■ **Task goal**
Extract, exactly and without pictures, every line from the one that includes "Build this scene" through the final line of the material below.

■ **Data to use**
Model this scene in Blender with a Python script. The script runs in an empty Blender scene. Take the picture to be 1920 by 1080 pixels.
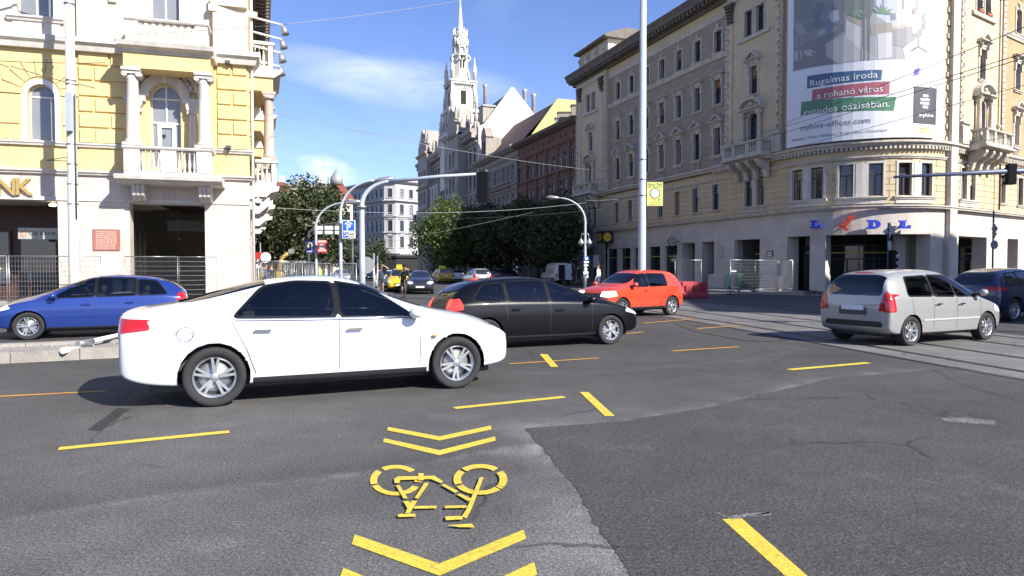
import bpy, bmesh, math, random
from mathutils import Vector, Matrix
rad = math.radians
random.seed(7)
sc = bpy.context.scene
COL = sc.collection

# ------------------------------------------------------------------ camera, sky, sun, exposure
CAM_H, PITCH, FPX = 1.65, rad(1.7), 1280.0
cam_d = bpy.data.cameras.new("camera"); cam_d.lens = 24; cam_d.sensor_width = 36
cam_d.clip_start = 0.05; cam_d.clip_end = 3000
cam = bpy.data.objects.new("camera", cam_d); COL.objects.link(cam)
cam.location = (0, 0, CAM_H); cam.rotation_euler = (math.pi/2 - PITCH, 0, 0)
sc.camera = cam
SUN_AZ, SUN_EL = 131.0, 34.5
sd = bpy.data.lights.new("sun", 'SUN'); sd.energy = 5.0; sd.angle = rad(0.5); sd.color = (1.0, 0.955, 0.88)
sun = bpy.data.objects.new("sun", sd); COL.objects.link(sun)
_s = Vector((math.sin(rad(SUN_AZ))*math.cos(rad(SUN_EL)), math.cos(rad(SUN_AZ))*math.cos(rad(SUN_EL)), math.sin(rad(SUN_EL))))
sun.rotation_euler = _s.to_track_quat('Z', 'Y').to_euler(); sun.location = _s*200
wd = bpy.data.worlds.new("World"); sc.world = wd; wd.use_nodes = True
sc.view_settings.view_transform = 'Standard'; sc.view_settings.look = 'None'
sc.view_settings.exposure = 0.9; sc.view_settings.gamma = 1

def world_nodes():
    nt = wd.node_tree; N = nt.nodes; L = nt.links; N.clear()
    out = N.new('ShaderNodeOutputWorld'); bg = N.new('ShaderNodeBackground'); L.new(bg.outputs[0], out.inputs[0])
    sky = N.new('ShaderNodeTexSky'); sky.sky_type = 'NISHITA'; sky.sun_disc = False
    sky.sun_elevation = rad(SUN_EL); sky.sun_rotation = rad(SUN_AZ); sky.altitude = 120
    sky.air_density = 1.0; sky.dust_density = 0.25; sky.ozone_density = 4.0
    tc = N.new('ShaderNodeTexCoord'); sep = N.new('ShaderNodeSeparateXYZ'); L.new(tc.outputs['Generated'], sep.inputs[0])
    def M(op, a, b=None, c=None, clamp=False):
        n = N.new('ShaderNodeMath'); n.operation = op; n.use_clamp = clamp
        for i, v in enumerate((a, b, c)):
            if v is None: continue
            if hasattr(v, 'is_linked') or hasattr(v, 'links'): L.new(v, n.inputs[i])
            else: n.inputs[i].default_value = v
        return n.outputs[0]
    X, Y, Z = sep.outputs
    az = M('ARCTAN2', X, Y); el = M('ARCSINE', Z)
    comb = N.new('ShaderNodeCombineXYZ'); L.new(az, comb.inputs[0]); L.new(el, comb.inputs[1])
    def noise(scale, sx, sy, rot, detail=6, rough=.6, w=0.):
        mp = N.new('ShaderNodeMapping'); mp.inputs['Scale'].default_value = (sx, sy, 1); mp.inputs['Rotation'].default_value = (0, 0, rot)
        mp.inputs['Location'].default_value = (w, w, 0)
        L.new(comb.outputs[0], mp.inputs[0]); n = N.new('ShaderNodeTexNoise'); n.inputs['Scale'].default_value = scale
        n.inputs['Detail'].default_value = detail; n.inputs['Roughness'].default_value = rough; n.inputs['Distortion'].default_value = .35
        L.new(mp.outputs[0], n.inputs['Vector']); return n.outputs[0]
    def blob(a0, e0, sa, se, tilt):                # soft elliptical region of sky where a cloud lies
        da = M('SUBTRACT', az, a0); de = M('SUBTRACT', M('SUBTRACT', el, e0), M('MULTIPLY', da, tilt))
        q = M('ADD', M('POWER', M('ABSOLUTE', M('DIVIDE', da, sa)), 2.0), M('POWER', M('ABSOLUTE', M('DIVIDE', de, se)), 2.0))
        return M('SUBTRACT', 1.0, q, clamp=True)
    n1 = noise(7, 1, 3.2, .17); n2 = noise(16, 1, 1.5, 0, 8, .65, 3.1); n3 = noise(3.0, 1, 3, .5, 7, .6, 9.)
    c1 = M('MULTIPLY', blob(-.215, .262, .155, .034, -.155), M('MULTIPLY_ADD', n1, 2.0, -.45, True))
    c1 = M('ADD', c1, M('MULTIPLY', blob(-.11, .262, .15, .03, -.10), M('MULTIPLY_ADD', n1, 1.6, -.45, True)))
    c2 = M('MULTIPLY', blob(-.262, .137, .045, .022, -.25), M('MULTIPLY_ADD', n2, 5.0, -1.9, True))
    c3 = M('MULTIPLY', M('MULTIPLY_ADD', n3, 2.6, -1.4, True), .2)
    c = M('ADD', M('ADD', M('MULTIPLY', c1, .62), M('MULTIPLY', c2, .95)), c3, clamp=True)
    tint = N.new('ShaderNodeMix'); tint.data_type = 'RGBA'; tint.blend_type = 'MULTIPLY'; tint.inputs['Factor'].default_value = 1
    L.new(sky.outputs[0], tint.inputs['A']); tint.inputs['B'].default_value = (1.0, .955, 1.20, 1)
    mx = N.new('ShaderNodeMix'); mx.data_type = 'RGBA'; L.new(c, mx.inputs['Factor'])
    L.new(tint.outputs['Result'], mx.inputs['A']); mx.inputs['B'].default_value = (6.6, 7.2, 7.8, 1)
    L.new(mx.outputs['Result'], bg.inputs['Color']); bg.inputs['Strength'].default_value = 0.092
world_nodes()

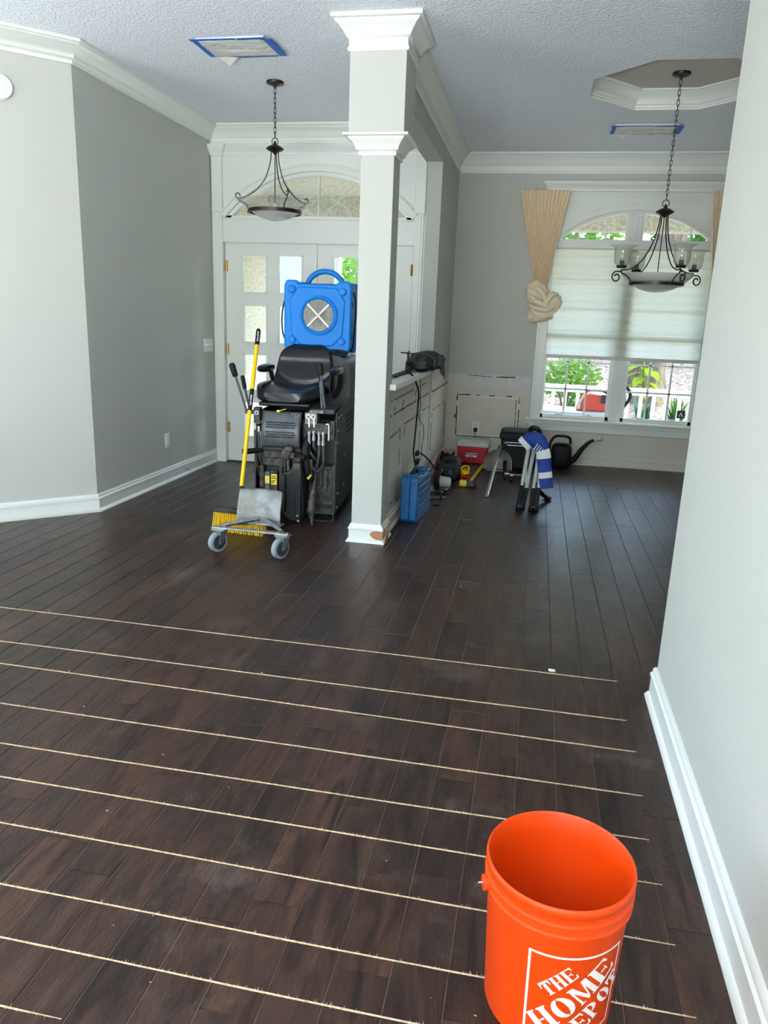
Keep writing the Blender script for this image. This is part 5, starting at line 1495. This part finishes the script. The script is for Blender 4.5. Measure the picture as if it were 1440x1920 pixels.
# ------------------------------------------------------------------ scoop shovel standing on its blade
sv = thing('scoop_shovel', 'grey scoop shovel with its round handle leaning down to the floor', 'shovel', (-0.29, 7.4, 0))
def blade(u, v):
    a = (u - 0.5) * 2
    w = 0.138 * (1 - max(0, v - 0.25) ** 2 * 1.1) if v < 0.98 else 0.085
    w = 0.140 * math.sqrt(max(0.02, 1 - (max(0.0, v - 0.15) / 0.87) ** 2.4))
    x = -0.285 + w * a
    z = 0.030 + 0.20 * v
    y = 7.42 + 0.055 * a * a * -1 + 0.03 * v + 0.02 * math.sin(PI * v)
    return (x, y, z)
o_ = MB().grid(blade, 24, 18).build('blade', 'shovel', sv)
so = o_.modifiers.new('solid', 'SOLIDIFY'); so.thickness = 0.004
MB().tube([(-0.277, 7.43, 0.250), (-0.280, 7.36, 0.235), (-0.290, 7.10, 0.165), (-0.314, 6.29, 0.020), (-0.3145, 6.265, 0.018)], [0.020, 0.0165, 0.0165, 0.0165, 0.014], 12).build('handle', 'galv', sv)
MB().tube([(-0.277, 7.435, 0.252), (-0.279, 7.39, 0.243), (-0.281, 7.33, 0.228)], [0.024, 0.025, 0.020], 12).build('socket', 'shovel', sv)
MB().tube([(-0.40, 7.43, 0.012), (-0.165, 7.43, 0.012)], 0.012, 8).build('blade_foot', 'shovel', sv)

# ------------------------------------------------------------------ black rolling tool box
bx_ = thing('rolling_toolbox', 'black rolling tool chest with pull handle behind the shovel', 'tool box', (-0.10, 7.62, 0))
MB().add(*frus(-0.275, 0.085, 7.45, 7.80, 0.035, 0.335, 0.018)).build('body', 'rubber', bx_, bevel=0.014, seg=3)
MB().mm((-0.290, 7.430, 0.330), (0.100, 7.815, 0.392)).build('lid', 'rubber', bx_, bevel=0.012, seg=3)
MB().mm((-0.26, 7.46, 0.390), (0.07, 7.79, 0.404)).build('lid_tray', 'rubber', bx_, bevel=0.006)
MB().tube(spline([(-0.225, 7.44, 0.275), (-0.23, 7.43, 0.290), (-0.215, 7.425, 0.302), (0.02, 7.425, 0.302), (0.035, 7.43, 0.290), (0.02, 7.435, 0.276), (-0.21, 7.435, 0.274)], 4), 0.006, 8).build('pull_handle', 'steel', bx_)
for x in (-0.22, 0.02):
    MB().mm((x - 0.02, 7.425, 0.325), (x + 0.02, 7.445, 0.375)).build('latch', 'rubber', bx_, bevel=0.004)
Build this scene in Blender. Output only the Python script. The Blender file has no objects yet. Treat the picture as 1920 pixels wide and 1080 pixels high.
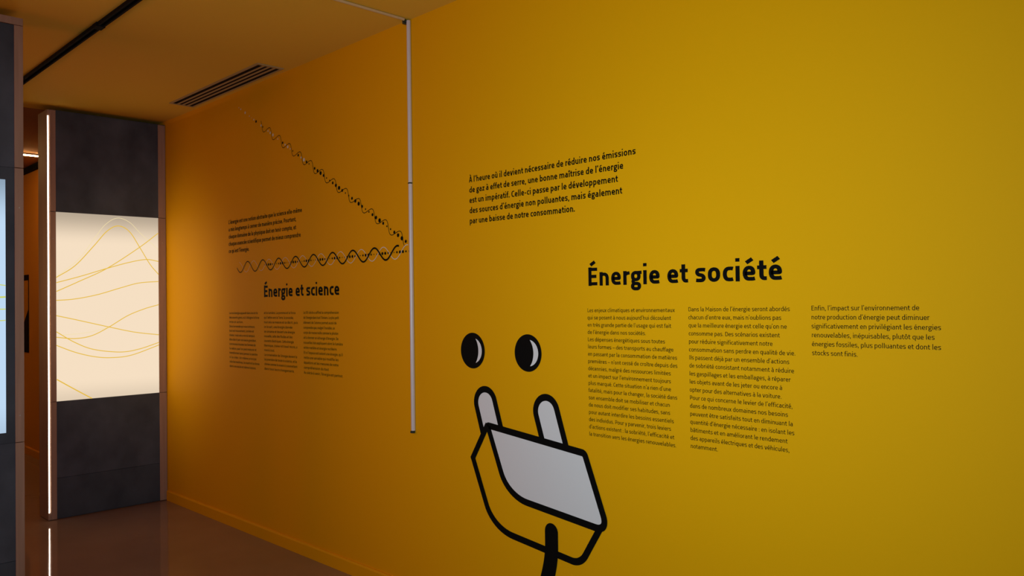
import bpy, bmesh, math, random
from mathutils import Matrix, Vector

# ------------------------------------------------------------------ camera, world, exposure, lights
sc = bpy.context.scene
col = sc.collection
CAM_H, CAM_D = 1.409, 2.4
YAW, PITCH, ROLL, FPX = 0.79027146, 0.01700809, -0.01389648, 1526.62
CEIL = 2.77

def camera():
    f = Vector((-math.sin(YAW)*math.cos(PITCH), math.cos(YAW)*math.cos(PITCH), math.sin(PITCH)))
    r = Vector((math.cos(YAW), math.sin(YAW), 0)); u = r.cross(f)
    c, s = math.cos(ROLL), math.sin(ROLL)
    right = c*r + s*u; up = -s*r + c*u
    m = Matrix(((right.x, up.x, -f.x, 0), (right.y, up.y, -f.y, -CAM_D), (right.z, up.z, -f.z, CAM_H), (0, 0, 0, 1)))
    cd = bpy.data.cameras.new('camera'); cd.sensor_width = 36; cd.lens = FPX/1920*36
    cd.clip_start = 0.02; cd.clip_end = 60
    o = bpy.data.objects.new('camera', cd); col.objects.link(o); o.matrix_world = m
    sc.camera = o
camera()

w = bpy.data.worlds.new('world'); sc.world = w; w.use_nodes = True
w.node_tree.nodes['Background'].inputs[0].default_value = (0.9, 0.75, 0.6, 1)
w.node_tree.nodes['Background'].inputs[1].default_value = 0.01
sc.view_settings.view_transform = 'Standard'; sc.view_settings.look = 'None'
sc.view_settings.exposure = 0.0; sc.view_settings.gamma = 1.0
sc.view_settings.use_curve_mapping = False
sc.cycles.use_denoising = True
sc.cycles.max_bounces = 10; sc.cycles.diffuse_bounces = 6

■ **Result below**
Build this scene in Blender. Output only the Python script. The Blender file has no objects yet. Treat the picture as 1920 pixels wide and 1080 pixels high.
import bpy, bmesh, math, random
from mathutils import Matrix, Vector

# ------------------------------------------------------------------ camera, world, exposure, lights
sc = bpy.context.scene
col = sc.collection
CAM_H, CAM_D = 1.409, 2.4
YAW, PITCH, ROLL, FPX = 0.79027146, 0.01700809, -0.01389648, 1526.62
CEIL = 2.77

def camera():
    f = Vector((-math.sin(YAW)*math.cos(PITCH), math.cos(YAW)*math.cos(PITCH), math.sin(PITCH)))
    r = Vector((math.cos(YAW), math.sin(YAW), 0)); u = r.cross(f)
    c, s = math.cos(ROLL), math.sin(ROLL)
    right = c*r + s*u; up = -s*r + c*u
    m = Matrix(((right.x, up.x, -f.x, 0), (right.y, up.y, -f.y, -CAM_D), (right.z, up.z, -f.z, CAM_H), (0, 0, 0, 1)))
    cd = bpy.data.cameras.new('camera'); cd.sensor_width = 36; cd.lens = FPX/1920*36
    cd.clip_start = 0.02; cd.clip_end = 60
    o = bpy.data.objects.new('camera', cd); col.objects.link(o); o.matrix_world = m
    sc.camera = o
camera()

w = bpy.data.worlds.new('world'); sc.world = w; w.use_nodes = True
w.node_tree.nodes['Background'].inputs[0].default_value = (0.9, 0.75, 0.6, 1)
w.node_tree.nodes['Background'].inputs[1].default_value = 0.01
sc.view_settings.view_transform = 'Standard'; sc.view_settings.look = 'None'
sc.view_settings.exposure = 0.0; sc.view_settings.gamma = 1.0
sc.view_settings.use_curve_mapping = False
sc.cycles.use_denoising = True
sc.cycles.max_bounces = 10; sc.cycles.diffuse_bounces = 6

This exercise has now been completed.